College of Engineering News • Iowa State University

Students Prove Passion for Composting

Carissa Moyna, concurrent MBA business administration and civil engineering student, didn’t expect students to enjoy composting as much as they do. 

After her research work freshman year with the Iowa State compost facility, Moyna wanted to build upon the work she did. The fall semester of her senior year, she established the Compost Team within the club Engineers for a Sustainable World at Iowa State.

Compost Team members pose next to designated dumpsters used to house compost waste.

The Compost Team is now entering its third year of establishment, still under Moyna’s direction.

“I established the Compost Team just to expand utilizing our Iowa State composting facility to  more places on campus,” Moyna said. “At that time, it was only serving the three main dining halls, and so workers, once the trays came in, would separate the food that could be composted and those were put in dumpsters and taken to Iowa State’s compost facility.”

In an attempt to increase student involvement with composting efforts on Iowa State’s campus, members of the Frederiksen Court Community Council reached out to Moyna with hopes of starting a composting system. 

Coincidentally, Moyna was seeking participants for a trial, so the compost team was eager to work with Frederiksen Court residents. In cooperation with Facilities, Planning and Management, they were able to come up with and execute a plan. 
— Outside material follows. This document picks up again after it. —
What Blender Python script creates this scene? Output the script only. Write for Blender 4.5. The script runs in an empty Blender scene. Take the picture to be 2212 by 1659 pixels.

After residents fill up their composting buckets with the correct food items, they will then dispose of their items in a designated dumpster, where it is then collected and taken to the compost facility about two miles off campus, where they then compost the food waste. The final product is then used on campus in various applications such as new construction sites and landscaping. 

After using one-gallon buckets during a trial, participants found those were too small, forcing them to upgrade to three-gallon buckets instead.

The compost facility also collects manure from the dairy farm as well as brush and leaves from campus. 

Sixty residents signed up, and throughout the duration of the six-week trial—which took place over the course of the spring semester in 2019—others quickly joined in, creating 160 pounds of compost. 

With trials and tribulations potentially also come great success. When looking to resume the program this past September, Moyna and her team took results from the trial and decided to modify the program as needed. 

“That’s our biggest challenge when it comes to this is properly educating and trying to promote ‘Don’t be lazy’ and paying attention to what you’re throwing in there,” Moyna said. 

Throughout the trial, participants used one-gallon, recycled yogurt containers and only had one dumpster to throw out their food waste. Now that the program is out of the trial stage, the Compost Team, with funding from Student Government, was able to have materials such as 100 three-and-a-half-gallon buckets and five dumpsters. 

To keep participants involved and interested in the program and continuing their composting efforts, the Compost Team is hosting workshops and events to help educate and inform. On Oct. 23rd,, participants have the opportunity to tour the compost facility, if interested, to see what happens to their food waste after it leaves their bucket into the dumpster. 

Another event such as watching documentaries regarding the topic of sustainability and the impact composting has on the environment, helps to keep students involved with composting efforts. 

In the future, Moyna hopes the Compost Team continues to grow and expand beyond Frederiksen Court and students from all across campus realize how easy and important composting can be.